When opposition candidate Julius Maada Bio ran against President Ernest Bai Koroma in 2012, we saw firsthand how then incumbent (Koroma) used football to tour this country, dubbed himself as Lionel Messi and eventually won the election. The irony cannot be lost on President Bio.

If for any reason the government decides to intervene into the current playoff situation, it will be doing so at its own detriment, because then, it will be very easy to frame a narrative that the Sierra Leone Peoples Party-led government doesn’t want teams in the North to play in the Premier League. In a country as gullible as Sierra Leone, that narrative can fly. It can fly from Freetown, Makeni right to Zurich, where the FIFA HQ is located.

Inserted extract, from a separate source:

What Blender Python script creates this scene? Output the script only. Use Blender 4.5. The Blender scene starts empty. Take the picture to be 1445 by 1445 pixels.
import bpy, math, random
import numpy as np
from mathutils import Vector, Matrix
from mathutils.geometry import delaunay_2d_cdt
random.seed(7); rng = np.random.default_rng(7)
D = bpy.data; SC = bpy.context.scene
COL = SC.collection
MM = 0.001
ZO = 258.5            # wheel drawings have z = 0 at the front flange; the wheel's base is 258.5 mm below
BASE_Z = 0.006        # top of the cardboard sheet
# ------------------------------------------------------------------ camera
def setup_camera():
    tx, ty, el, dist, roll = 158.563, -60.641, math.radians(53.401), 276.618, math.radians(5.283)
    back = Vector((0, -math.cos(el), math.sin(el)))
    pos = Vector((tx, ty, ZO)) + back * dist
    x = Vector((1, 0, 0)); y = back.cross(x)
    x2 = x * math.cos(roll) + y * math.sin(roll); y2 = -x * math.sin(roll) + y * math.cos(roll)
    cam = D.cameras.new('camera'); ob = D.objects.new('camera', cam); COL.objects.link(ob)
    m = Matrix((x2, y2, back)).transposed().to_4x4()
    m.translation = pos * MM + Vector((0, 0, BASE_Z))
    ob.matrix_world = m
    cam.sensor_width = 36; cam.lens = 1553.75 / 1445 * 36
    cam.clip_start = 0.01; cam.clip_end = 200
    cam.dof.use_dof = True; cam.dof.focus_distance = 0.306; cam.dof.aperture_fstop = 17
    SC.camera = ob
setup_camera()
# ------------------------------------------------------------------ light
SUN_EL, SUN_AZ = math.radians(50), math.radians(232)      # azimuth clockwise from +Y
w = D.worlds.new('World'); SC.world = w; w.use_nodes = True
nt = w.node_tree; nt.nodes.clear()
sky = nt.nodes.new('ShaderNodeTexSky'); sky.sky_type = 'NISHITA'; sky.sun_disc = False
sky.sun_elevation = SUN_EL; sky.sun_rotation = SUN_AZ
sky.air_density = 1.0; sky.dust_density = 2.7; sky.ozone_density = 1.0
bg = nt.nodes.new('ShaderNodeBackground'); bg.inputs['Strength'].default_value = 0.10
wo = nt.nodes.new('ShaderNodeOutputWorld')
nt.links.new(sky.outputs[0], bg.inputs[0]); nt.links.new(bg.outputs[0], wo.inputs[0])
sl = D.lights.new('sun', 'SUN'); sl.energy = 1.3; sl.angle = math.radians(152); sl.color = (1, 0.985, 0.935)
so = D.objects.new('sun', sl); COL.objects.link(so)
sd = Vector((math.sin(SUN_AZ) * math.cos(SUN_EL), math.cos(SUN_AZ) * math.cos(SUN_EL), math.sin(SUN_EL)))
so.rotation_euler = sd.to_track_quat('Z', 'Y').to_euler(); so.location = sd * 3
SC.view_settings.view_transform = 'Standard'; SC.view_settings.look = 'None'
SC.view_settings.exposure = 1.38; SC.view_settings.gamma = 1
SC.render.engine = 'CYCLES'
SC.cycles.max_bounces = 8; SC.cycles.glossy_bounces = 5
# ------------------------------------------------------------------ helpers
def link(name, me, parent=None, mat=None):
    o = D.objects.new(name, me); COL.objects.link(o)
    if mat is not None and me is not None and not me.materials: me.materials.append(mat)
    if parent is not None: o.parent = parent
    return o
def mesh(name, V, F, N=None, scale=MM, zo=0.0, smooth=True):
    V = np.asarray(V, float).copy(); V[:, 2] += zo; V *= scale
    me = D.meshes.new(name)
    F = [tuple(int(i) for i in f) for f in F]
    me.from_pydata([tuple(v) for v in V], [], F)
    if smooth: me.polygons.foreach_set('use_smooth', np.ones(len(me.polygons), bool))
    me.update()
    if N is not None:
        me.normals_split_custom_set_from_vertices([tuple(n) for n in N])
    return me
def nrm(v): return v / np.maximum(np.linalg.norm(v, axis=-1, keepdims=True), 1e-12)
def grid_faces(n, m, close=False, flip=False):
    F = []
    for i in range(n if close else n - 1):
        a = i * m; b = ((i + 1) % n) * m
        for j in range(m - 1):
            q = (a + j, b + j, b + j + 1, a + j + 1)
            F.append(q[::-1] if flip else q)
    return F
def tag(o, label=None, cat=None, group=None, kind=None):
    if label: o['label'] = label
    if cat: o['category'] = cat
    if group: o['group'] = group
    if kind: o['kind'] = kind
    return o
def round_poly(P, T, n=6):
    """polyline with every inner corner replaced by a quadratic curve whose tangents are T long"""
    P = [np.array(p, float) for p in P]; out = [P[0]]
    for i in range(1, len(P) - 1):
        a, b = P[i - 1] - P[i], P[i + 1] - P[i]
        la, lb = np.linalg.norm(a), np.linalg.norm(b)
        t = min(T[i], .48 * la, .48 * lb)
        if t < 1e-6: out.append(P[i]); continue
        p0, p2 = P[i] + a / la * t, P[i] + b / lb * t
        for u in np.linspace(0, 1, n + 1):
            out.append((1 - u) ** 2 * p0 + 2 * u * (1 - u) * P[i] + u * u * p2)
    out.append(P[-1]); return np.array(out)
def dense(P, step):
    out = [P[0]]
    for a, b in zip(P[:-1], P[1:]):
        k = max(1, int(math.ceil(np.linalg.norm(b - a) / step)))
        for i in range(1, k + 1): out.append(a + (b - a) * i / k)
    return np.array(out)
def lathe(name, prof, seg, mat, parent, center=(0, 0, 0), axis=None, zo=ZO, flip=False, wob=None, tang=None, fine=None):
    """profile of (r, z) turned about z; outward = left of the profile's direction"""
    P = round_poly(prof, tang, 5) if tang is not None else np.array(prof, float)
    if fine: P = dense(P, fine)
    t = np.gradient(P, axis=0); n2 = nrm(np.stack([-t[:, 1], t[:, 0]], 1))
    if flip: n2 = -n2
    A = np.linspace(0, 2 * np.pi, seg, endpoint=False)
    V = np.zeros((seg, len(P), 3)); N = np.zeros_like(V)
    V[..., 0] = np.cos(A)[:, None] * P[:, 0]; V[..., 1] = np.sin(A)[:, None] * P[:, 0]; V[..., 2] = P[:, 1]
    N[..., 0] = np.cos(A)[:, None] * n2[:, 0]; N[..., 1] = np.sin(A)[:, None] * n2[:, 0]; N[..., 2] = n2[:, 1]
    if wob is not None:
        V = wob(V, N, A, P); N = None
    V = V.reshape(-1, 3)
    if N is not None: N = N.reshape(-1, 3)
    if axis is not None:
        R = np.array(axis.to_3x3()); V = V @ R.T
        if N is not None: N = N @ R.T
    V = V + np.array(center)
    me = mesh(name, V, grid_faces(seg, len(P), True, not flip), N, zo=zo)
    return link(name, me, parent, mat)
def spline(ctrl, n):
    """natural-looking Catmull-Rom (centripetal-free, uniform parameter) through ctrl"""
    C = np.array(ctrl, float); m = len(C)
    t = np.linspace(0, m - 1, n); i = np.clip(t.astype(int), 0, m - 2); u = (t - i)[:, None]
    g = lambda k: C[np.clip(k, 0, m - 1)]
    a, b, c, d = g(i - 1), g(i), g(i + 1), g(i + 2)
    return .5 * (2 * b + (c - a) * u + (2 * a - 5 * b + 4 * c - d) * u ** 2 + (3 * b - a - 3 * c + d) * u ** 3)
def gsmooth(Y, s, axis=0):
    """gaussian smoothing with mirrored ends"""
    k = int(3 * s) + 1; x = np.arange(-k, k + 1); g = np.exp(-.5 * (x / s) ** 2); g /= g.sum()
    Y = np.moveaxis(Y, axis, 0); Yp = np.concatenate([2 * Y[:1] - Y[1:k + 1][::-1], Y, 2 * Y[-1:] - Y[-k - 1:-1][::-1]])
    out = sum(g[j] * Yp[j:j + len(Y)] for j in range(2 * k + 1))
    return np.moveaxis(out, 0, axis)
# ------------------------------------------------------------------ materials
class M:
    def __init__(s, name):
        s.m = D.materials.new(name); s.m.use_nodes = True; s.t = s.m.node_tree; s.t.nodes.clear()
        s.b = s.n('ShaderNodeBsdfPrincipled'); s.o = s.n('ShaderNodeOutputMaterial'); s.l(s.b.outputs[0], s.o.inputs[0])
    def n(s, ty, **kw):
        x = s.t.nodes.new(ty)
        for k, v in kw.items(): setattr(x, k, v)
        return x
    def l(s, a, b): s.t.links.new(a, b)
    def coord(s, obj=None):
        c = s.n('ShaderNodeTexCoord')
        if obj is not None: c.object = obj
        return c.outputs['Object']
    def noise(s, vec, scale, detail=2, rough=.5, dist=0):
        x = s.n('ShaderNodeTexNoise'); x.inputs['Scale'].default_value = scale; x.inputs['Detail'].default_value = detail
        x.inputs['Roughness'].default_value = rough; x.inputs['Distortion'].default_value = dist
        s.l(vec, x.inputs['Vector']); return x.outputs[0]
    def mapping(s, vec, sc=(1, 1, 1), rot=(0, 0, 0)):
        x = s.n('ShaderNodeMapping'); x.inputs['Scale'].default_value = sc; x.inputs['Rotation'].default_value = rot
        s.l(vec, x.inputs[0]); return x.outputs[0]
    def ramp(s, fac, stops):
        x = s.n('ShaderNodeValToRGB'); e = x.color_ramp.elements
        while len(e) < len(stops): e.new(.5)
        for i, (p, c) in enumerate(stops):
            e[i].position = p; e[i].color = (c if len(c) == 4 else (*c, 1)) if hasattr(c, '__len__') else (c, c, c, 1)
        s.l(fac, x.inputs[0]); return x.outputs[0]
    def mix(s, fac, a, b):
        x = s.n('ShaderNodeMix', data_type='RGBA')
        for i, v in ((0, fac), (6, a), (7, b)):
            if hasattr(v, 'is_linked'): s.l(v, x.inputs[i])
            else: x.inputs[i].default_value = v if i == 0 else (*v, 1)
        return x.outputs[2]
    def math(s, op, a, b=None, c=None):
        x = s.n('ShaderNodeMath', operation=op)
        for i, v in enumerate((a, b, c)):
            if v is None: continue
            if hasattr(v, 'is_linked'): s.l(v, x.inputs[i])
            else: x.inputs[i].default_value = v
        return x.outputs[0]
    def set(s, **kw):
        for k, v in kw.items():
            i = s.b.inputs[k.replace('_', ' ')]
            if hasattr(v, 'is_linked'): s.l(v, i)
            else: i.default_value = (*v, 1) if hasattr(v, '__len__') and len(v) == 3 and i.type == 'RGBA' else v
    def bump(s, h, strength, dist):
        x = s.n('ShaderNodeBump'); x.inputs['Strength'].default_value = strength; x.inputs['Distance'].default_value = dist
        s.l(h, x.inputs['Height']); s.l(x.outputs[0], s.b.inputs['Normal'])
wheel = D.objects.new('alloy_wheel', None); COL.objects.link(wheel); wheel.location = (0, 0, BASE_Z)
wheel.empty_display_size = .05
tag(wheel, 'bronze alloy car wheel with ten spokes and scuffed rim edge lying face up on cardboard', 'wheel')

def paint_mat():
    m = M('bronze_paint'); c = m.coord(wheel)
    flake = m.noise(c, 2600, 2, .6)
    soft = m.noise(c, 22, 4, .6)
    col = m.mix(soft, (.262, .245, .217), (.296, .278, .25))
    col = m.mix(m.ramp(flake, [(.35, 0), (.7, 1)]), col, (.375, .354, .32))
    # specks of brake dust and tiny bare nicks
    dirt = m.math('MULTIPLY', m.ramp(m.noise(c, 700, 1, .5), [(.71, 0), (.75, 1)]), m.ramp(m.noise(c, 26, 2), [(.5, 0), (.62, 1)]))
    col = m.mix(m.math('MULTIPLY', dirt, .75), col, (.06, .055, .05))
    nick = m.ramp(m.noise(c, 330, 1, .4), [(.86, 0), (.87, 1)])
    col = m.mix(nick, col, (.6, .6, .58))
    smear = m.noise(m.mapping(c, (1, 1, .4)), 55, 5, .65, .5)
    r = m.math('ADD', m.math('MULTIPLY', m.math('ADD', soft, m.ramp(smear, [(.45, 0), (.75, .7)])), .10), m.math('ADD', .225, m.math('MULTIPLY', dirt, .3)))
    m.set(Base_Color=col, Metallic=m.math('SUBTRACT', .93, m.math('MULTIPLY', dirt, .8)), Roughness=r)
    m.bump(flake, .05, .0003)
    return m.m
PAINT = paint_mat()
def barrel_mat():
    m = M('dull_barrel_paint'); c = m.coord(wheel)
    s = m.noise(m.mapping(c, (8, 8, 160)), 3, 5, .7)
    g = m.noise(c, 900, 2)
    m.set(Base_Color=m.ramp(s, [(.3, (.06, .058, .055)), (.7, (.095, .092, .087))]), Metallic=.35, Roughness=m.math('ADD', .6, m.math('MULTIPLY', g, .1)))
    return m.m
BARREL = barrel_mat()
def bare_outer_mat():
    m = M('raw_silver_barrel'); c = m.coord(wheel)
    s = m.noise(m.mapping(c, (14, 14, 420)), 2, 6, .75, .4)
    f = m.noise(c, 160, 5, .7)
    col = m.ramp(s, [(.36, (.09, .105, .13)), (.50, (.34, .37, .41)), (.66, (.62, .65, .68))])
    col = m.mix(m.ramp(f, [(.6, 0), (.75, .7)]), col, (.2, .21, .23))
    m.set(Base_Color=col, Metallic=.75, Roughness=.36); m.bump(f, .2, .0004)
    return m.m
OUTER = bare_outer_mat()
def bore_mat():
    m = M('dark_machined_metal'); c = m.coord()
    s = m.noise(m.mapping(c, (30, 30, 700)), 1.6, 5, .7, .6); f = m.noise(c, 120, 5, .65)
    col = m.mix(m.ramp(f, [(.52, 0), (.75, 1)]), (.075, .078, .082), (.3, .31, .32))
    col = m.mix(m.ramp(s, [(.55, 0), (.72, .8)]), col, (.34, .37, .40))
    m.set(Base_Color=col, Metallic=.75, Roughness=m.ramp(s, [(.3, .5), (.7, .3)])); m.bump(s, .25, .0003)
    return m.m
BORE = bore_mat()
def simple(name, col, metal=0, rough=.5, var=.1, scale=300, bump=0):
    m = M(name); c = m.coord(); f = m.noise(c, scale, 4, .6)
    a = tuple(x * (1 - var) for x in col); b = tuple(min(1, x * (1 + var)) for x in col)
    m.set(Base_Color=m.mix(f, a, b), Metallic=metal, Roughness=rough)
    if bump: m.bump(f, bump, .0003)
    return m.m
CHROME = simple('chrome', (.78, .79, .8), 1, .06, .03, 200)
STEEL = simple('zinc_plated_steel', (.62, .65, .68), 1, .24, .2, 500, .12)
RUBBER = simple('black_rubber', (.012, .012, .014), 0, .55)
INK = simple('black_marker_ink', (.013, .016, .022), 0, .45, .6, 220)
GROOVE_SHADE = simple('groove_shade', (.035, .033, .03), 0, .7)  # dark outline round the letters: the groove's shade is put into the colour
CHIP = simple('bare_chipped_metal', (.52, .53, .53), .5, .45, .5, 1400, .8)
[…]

Last weekend pictures on social media showed players and team officials in Port Loko staging a peaceful protest. They held placards with inscriptions like “Enhance President Bio’s call for national cohesion and allow the Northern region playoff”, “Northern region is part of Sierra Leone”.

Photos from a counter protest this week has also shown other set of players in perhaps another part of the country displaying placards with messages like “Football is about nationalism and not regionalism,” and “SLFA don’t favor the North against the rest”.

Football! A game that is supposed to unite a nation is now dividing it to the core.

So, what now?

As bad as it may sound, this is realistic; in the coming weeks, expect more wrangling. The cold war is over but there is no peace, for the actual war is here. In the middle of all this are the players, they will be the casualties of this war, yet again. Sad!

That letter, which was written by FA members is going to have a ripple effect on how Johansen and her executive run things. Amidst all the ensuing chaos, the big question of the moment is: can Johansen run a steady ship and unite the teams for another Premier League season?